Tensorial Fracture-Matrix Ensemble Relative Permeabilities in Naturally Fractured Reservoirs: Evidence from Discrete Fracture and Matrix Simulations

Abstract

The prediction of water breakthrough and oil recovery for naturally fractured reservoirs (NFRs) cannot be performed accurately without dynamic upscaled relative permeability functions. Relative permeability is commonly assumed to be a scalar quantity, although a justification for NFRs has yet to be presented. In this study, we show how accurate this assumption is for fracture-matrix ensemble relative permeabilities determined by numeric simulations of unsteady-state core flooding. Numerical determination of relative permeability requires a realistic flow model, a spatially adaptive simulation approach and a sophisticated analysis procedure. To fulfil these requirements, we apply discrete fracture and matrix modelling to well characterised hm-km outcrop analogues.

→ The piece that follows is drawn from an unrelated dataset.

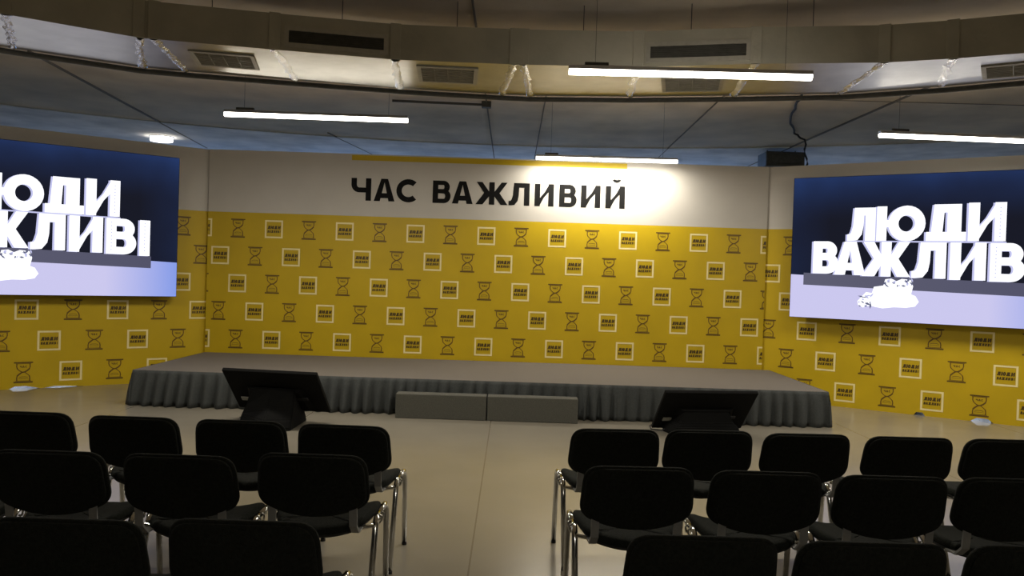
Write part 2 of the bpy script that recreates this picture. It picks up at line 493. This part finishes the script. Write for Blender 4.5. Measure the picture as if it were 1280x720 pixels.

These are parametrized with aperture, permeability, and capillary pressure data. Fracture attributes are allowed to vary from segment to segment, trying to emulate in situ conditions. The finite-element-centered-finite-volume method is used to simulate two-phase flow in the fractured rock, considering different wettability conditions. Our results indicate that the ensemble relative permeability of 2D digital NFR outcrop analog models is a tensor property. The tensors are not necessarily symmetric, and their eigenvalues are not always equal to the diagonal terms. Also, the off-diagonal terms can determine the type, i.e., counter vs co-current imbibition, and the direction of imbibition.